Disillusionment can be good for your growth. Depending on how strong you are in your convictions, realising that the people you look up to are only human can actually strengthen your convictions. Recently I had a conversation with an older Christian who I have looked up to for years. Our topic of conversation was something I had been thinking about for a long time, and I realised that I disagreed with him. I also realised that I didn’t have to change my opinion to his just because this was someone I looked up to. I knew what I believed and I could stick with it. And, while our conversation has made me think more about the issue we talked about, I am able to hold to my conviction about it. And on top of that, my respect for this Christian has not diminished. Why should it? He is not God; he is just another human being, albeit a very wise one.

You only become disillusioned if you have illusions to begin with. The fact of our lives is that we all have illusions of some sort. It is part of being human. I have found that getting rid of my illusions is done by a continual surrender of my life to the undeserved love and grace of Christ. As I learn to trust God more, as well as keep in touch with other believers around me, I learn to grow and cherish the relationships I have, and appreciate what I have learned from the many wise people I have been fortunate enough to come across in my life, whether I agree with them or not.

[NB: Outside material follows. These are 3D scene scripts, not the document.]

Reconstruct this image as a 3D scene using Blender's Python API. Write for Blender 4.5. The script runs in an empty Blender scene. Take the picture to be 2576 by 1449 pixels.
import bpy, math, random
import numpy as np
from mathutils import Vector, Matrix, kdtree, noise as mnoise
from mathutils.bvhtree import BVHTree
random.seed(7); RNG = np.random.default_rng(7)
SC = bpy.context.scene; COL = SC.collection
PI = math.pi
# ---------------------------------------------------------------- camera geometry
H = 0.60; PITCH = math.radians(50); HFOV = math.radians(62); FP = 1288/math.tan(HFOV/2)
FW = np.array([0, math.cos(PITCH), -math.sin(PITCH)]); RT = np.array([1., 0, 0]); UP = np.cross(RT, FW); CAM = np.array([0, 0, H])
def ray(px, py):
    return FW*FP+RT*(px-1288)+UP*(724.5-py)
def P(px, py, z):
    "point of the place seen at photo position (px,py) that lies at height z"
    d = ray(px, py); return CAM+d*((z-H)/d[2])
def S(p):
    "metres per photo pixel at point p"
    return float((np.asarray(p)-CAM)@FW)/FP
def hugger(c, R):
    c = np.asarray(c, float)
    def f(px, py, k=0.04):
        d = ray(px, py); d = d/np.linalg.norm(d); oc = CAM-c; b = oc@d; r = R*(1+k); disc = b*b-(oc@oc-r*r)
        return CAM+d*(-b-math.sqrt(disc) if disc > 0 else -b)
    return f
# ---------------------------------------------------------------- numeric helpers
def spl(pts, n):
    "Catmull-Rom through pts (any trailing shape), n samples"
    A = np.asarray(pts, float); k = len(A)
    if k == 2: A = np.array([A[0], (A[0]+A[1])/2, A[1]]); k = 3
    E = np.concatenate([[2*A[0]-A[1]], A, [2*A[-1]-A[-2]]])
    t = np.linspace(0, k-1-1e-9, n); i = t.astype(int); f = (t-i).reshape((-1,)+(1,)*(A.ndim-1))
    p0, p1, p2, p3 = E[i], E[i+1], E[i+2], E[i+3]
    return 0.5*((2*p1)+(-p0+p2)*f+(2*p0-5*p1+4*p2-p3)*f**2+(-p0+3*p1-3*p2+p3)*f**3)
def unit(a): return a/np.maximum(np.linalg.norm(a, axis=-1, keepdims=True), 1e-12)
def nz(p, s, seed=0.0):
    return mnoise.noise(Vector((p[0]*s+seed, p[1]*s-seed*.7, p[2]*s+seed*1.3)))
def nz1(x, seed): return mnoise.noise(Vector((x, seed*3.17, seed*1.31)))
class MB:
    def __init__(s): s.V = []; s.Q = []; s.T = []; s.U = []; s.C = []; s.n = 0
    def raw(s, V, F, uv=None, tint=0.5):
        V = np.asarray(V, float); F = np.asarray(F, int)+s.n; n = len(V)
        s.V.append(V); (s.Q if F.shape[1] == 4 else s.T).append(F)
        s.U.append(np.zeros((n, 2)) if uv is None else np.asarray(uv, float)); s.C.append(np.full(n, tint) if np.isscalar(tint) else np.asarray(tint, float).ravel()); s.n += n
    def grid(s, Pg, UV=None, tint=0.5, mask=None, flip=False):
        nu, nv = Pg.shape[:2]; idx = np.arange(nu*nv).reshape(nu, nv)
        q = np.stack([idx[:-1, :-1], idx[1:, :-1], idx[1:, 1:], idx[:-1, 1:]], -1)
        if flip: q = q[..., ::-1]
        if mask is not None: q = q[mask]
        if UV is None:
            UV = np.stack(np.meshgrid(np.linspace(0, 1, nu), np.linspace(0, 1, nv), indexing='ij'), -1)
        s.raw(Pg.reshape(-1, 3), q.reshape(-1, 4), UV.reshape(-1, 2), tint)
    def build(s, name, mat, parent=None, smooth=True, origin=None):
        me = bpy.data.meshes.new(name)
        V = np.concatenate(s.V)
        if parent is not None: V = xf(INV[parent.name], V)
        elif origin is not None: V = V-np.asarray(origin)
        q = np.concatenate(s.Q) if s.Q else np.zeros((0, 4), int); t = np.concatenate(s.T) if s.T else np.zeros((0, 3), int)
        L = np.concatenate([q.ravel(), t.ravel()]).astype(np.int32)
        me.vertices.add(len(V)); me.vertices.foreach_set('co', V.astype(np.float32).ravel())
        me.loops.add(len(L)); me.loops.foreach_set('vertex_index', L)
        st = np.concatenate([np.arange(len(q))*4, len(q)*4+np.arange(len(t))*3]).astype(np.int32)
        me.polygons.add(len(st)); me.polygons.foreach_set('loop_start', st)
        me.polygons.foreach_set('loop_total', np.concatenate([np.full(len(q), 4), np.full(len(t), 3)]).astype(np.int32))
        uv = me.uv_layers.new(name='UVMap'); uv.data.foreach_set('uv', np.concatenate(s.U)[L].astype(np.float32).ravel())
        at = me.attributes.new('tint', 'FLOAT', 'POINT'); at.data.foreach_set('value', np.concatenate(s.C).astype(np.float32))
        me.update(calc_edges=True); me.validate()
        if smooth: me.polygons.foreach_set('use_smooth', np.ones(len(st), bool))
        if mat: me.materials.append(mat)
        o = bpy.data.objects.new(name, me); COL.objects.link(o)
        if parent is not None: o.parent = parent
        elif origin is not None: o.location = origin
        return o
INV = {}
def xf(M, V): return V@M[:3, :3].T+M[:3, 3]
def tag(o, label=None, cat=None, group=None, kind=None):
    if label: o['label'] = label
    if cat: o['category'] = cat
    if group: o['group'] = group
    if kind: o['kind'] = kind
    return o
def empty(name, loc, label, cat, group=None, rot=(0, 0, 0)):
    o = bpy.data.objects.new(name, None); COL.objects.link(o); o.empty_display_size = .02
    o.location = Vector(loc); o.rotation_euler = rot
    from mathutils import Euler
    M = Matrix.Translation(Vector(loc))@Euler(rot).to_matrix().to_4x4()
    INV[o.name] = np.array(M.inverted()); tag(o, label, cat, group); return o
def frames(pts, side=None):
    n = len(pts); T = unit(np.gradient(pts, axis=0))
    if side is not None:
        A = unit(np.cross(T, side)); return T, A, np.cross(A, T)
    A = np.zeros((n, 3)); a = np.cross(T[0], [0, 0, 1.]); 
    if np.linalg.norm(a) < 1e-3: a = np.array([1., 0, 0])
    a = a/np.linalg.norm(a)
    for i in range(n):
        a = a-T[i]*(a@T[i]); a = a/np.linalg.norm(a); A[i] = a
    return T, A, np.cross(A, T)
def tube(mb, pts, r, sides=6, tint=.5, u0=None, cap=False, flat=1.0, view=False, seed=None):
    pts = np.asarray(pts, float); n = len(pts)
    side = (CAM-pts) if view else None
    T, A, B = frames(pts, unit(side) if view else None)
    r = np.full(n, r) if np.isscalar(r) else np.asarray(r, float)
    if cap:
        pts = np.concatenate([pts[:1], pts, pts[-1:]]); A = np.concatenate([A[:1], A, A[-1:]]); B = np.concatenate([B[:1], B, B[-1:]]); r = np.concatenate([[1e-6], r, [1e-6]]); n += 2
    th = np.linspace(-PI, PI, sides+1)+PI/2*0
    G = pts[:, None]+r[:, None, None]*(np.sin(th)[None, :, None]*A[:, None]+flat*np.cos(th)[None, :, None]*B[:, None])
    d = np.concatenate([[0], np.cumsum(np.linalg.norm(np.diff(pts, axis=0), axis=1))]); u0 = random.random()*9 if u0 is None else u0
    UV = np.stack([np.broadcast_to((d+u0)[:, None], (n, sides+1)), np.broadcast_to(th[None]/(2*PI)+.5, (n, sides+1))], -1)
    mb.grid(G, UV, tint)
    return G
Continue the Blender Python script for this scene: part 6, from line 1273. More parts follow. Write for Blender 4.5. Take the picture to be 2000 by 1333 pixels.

The thing I love about this journey of faith is that the person of Jesus constantly challenges me. There is never a dull moment when you are a serious follower of Christ. It is an adventure of the highest order. As I have learned from reading Larry Crabb, and as I have also found to be true for myself, it is uncomfortable, it is scary, it is thrilling, and it is life. I really do believe this stuff, and in the process I am finding what I have always really wanted.